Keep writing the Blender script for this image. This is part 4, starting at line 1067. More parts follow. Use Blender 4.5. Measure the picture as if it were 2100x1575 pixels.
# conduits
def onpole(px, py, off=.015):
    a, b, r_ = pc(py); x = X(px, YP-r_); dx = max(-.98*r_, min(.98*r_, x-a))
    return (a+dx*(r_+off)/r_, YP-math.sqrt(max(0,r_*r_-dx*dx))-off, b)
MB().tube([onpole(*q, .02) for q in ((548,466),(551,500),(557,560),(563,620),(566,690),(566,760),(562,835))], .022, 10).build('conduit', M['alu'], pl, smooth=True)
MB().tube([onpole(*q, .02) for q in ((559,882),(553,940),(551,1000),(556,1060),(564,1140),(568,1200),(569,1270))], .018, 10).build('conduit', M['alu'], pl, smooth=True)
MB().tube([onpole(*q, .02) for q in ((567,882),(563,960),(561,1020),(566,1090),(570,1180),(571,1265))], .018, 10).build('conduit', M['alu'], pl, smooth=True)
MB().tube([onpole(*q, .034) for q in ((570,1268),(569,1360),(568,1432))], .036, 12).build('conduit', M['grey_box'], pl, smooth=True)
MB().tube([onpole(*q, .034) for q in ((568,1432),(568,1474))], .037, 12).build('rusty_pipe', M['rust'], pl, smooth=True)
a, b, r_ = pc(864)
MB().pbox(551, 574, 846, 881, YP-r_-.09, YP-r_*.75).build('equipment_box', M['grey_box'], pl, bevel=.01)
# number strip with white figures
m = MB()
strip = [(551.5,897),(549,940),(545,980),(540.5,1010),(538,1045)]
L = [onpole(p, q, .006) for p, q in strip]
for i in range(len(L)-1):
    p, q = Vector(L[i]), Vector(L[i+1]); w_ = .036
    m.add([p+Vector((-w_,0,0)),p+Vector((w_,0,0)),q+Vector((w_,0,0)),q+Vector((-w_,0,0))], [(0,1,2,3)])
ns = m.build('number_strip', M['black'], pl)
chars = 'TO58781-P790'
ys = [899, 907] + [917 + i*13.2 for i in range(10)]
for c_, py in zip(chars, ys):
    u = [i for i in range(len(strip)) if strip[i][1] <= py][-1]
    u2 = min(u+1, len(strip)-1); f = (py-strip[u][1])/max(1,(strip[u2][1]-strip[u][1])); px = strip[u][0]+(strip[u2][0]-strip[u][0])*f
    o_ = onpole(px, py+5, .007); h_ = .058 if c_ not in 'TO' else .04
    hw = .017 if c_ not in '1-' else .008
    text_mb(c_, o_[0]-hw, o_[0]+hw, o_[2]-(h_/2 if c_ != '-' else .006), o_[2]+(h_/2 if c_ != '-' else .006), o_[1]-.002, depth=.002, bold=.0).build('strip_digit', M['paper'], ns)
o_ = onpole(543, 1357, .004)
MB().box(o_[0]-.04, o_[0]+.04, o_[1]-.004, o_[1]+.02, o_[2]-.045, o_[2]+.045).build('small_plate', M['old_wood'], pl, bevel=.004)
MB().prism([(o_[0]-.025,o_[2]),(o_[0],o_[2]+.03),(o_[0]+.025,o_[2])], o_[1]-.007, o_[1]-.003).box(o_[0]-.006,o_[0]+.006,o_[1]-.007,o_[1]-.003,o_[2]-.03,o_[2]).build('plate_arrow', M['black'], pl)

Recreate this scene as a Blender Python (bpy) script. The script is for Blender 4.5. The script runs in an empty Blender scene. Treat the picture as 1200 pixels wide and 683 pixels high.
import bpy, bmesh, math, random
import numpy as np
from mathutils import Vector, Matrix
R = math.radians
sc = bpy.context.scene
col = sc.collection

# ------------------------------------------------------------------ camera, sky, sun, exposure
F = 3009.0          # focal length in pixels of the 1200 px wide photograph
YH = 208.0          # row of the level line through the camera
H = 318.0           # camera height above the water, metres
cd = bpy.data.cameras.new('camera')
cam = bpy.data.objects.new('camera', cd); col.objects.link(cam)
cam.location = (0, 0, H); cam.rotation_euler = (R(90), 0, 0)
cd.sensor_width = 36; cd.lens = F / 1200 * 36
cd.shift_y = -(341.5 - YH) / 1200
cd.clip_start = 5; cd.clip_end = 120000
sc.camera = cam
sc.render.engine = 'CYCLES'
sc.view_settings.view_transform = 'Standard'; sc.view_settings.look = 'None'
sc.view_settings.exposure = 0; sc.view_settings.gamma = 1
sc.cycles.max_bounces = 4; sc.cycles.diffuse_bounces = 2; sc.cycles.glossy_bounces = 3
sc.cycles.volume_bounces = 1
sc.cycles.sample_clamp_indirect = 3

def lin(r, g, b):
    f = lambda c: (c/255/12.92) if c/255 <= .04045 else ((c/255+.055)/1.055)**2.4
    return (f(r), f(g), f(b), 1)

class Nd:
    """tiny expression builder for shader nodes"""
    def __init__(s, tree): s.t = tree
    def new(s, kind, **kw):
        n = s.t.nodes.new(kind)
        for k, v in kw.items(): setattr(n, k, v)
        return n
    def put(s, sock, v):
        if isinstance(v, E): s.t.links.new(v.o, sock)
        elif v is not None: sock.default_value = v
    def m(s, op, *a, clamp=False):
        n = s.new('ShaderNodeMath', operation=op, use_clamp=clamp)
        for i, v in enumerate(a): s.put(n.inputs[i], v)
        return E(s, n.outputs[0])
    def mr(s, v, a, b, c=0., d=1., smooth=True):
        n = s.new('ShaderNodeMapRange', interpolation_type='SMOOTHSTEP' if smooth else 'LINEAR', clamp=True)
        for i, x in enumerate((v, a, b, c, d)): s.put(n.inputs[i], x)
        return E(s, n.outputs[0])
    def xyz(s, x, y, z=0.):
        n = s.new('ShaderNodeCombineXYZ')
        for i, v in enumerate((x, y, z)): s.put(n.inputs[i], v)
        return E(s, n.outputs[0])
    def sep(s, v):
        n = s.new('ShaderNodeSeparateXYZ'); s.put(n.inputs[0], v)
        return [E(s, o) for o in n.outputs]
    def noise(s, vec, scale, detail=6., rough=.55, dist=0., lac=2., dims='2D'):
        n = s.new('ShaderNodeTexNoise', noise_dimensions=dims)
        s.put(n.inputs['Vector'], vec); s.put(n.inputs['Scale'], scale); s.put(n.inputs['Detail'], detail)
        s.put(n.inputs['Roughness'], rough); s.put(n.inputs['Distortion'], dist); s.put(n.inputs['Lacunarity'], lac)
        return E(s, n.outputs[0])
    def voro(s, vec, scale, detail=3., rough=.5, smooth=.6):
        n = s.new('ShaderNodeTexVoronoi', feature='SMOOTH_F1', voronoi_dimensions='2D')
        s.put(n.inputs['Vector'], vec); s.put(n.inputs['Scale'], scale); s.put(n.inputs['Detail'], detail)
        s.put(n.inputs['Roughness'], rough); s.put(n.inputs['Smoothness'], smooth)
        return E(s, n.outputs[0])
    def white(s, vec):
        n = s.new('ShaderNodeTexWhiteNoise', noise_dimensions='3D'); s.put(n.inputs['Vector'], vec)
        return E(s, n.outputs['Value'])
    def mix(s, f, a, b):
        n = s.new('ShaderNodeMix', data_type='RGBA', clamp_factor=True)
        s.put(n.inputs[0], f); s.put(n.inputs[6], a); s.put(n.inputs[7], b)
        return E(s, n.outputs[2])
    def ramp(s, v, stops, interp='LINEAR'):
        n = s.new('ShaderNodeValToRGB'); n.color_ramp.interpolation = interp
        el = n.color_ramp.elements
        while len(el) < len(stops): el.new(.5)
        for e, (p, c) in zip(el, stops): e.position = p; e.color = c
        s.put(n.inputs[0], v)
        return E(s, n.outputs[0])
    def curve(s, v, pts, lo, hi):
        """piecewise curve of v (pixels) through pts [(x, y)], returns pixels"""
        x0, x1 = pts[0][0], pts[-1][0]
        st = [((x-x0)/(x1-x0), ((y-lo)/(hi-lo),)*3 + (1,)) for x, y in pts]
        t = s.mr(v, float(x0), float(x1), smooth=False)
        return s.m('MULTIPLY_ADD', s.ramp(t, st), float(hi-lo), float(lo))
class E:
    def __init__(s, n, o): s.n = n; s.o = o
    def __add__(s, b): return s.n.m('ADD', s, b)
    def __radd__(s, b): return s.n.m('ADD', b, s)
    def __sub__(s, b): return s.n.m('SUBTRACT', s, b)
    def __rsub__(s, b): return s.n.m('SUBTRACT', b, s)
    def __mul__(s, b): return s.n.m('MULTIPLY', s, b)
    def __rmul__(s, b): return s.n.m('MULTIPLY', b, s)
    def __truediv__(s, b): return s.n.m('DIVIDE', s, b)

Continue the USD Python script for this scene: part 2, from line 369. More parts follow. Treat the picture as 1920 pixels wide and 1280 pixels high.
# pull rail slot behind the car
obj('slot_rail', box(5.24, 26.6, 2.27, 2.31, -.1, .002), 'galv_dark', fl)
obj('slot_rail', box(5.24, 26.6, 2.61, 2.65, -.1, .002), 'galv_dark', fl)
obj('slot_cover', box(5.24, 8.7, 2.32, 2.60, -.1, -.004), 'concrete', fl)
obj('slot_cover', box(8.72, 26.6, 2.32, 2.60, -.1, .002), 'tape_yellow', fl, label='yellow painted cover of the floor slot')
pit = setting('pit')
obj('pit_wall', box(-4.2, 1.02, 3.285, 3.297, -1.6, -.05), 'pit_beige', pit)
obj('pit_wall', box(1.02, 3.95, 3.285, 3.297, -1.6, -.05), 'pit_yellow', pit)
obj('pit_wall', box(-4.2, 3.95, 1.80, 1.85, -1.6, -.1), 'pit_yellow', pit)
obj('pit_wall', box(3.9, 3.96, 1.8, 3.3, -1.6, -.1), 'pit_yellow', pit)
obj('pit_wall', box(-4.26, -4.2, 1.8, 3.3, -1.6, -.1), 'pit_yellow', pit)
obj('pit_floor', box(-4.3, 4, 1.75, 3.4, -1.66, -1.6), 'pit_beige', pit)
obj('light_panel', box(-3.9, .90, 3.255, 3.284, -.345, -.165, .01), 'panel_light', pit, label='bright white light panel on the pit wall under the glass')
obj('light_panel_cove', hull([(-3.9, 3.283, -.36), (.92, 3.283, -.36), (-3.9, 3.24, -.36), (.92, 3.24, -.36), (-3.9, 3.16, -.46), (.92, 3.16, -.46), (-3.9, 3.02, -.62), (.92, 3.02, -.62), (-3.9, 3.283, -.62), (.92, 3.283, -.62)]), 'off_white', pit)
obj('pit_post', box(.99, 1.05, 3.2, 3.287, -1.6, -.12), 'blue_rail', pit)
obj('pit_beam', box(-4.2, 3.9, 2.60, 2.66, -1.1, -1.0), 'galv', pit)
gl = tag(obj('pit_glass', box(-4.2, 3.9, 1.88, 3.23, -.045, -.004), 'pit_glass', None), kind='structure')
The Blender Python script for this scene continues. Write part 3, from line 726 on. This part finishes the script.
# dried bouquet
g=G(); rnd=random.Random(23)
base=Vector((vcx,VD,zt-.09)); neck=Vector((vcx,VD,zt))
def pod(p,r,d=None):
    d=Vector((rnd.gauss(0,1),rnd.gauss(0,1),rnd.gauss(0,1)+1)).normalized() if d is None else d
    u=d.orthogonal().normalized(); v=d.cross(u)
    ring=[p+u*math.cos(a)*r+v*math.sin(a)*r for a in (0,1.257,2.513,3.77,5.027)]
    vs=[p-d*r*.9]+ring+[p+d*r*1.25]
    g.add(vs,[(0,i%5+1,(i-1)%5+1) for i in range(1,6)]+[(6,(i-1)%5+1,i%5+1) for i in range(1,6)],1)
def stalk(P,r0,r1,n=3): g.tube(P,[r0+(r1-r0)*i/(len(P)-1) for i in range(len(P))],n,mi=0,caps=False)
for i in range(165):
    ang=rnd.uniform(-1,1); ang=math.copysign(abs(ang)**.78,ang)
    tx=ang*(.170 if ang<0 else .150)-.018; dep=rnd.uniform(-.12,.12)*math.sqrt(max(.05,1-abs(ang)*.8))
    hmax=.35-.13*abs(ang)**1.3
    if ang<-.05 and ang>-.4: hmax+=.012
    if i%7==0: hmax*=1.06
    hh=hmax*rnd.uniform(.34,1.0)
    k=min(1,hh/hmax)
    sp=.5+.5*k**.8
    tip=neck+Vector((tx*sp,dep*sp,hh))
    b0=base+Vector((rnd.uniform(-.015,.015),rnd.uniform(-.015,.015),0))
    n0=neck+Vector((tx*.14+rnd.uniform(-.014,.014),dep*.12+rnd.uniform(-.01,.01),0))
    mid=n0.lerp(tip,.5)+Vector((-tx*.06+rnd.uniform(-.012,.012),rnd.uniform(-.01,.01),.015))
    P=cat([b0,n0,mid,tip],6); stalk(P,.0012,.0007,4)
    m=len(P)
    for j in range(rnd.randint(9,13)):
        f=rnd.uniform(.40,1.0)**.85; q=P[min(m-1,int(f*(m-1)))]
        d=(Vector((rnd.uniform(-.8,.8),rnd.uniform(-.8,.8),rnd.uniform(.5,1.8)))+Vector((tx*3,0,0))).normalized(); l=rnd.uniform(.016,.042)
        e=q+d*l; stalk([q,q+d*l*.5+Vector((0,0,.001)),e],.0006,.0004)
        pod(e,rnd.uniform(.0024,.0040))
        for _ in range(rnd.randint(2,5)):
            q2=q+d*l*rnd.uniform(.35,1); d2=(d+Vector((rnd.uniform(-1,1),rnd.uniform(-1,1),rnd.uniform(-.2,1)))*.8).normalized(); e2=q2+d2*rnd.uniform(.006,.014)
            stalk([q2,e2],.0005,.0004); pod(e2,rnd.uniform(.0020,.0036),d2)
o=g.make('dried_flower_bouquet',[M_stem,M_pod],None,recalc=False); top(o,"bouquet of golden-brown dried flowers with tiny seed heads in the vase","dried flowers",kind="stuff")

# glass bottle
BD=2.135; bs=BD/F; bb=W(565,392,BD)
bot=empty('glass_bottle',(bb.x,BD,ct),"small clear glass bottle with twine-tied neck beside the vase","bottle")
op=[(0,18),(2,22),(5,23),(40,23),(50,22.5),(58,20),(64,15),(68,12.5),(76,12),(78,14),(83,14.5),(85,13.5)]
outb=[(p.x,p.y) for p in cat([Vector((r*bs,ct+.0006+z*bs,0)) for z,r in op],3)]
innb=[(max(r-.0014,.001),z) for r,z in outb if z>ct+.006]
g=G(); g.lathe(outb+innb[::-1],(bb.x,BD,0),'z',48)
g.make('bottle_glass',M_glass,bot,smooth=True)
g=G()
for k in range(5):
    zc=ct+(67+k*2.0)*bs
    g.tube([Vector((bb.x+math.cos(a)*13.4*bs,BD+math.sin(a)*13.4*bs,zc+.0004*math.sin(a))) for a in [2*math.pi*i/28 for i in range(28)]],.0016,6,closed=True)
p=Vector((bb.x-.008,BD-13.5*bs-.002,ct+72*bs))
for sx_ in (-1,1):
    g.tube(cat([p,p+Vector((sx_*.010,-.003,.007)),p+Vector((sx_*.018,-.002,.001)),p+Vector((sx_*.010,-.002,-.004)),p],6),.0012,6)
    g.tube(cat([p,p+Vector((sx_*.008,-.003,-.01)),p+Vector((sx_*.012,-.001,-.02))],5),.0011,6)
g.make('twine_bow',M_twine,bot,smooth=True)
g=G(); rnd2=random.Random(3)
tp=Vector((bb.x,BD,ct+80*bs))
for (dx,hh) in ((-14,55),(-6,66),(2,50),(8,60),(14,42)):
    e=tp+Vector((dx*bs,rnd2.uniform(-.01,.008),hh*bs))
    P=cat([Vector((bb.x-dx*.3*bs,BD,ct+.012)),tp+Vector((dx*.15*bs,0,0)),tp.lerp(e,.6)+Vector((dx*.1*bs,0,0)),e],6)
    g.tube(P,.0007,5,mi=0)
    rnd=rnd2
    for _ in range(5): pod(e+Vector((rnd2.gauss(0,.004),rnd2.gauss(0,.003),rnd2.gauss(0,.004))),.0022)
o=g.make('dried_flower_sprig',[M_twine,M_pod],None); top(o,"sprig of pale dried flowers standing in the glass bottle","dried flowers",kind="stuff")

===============

Exercise goal: Output only the lines from the one containing "Recreate this scene" through the one containing "col = sc.collection", inclusive, exactly as written.

Solution for this problem:
Recreate this scene as a Blender Python (bpy) script. The script is for Blender 4.5. The script runs in an empty Blender scene. Treat the picture as 1200 pixels wide and 683 pixels high.
import bpy, bmesh, math, random
import numpy as np
from mathutils import Vector, Matrix
R = math.radians
sc = bpy.context.scene
col = sc.collection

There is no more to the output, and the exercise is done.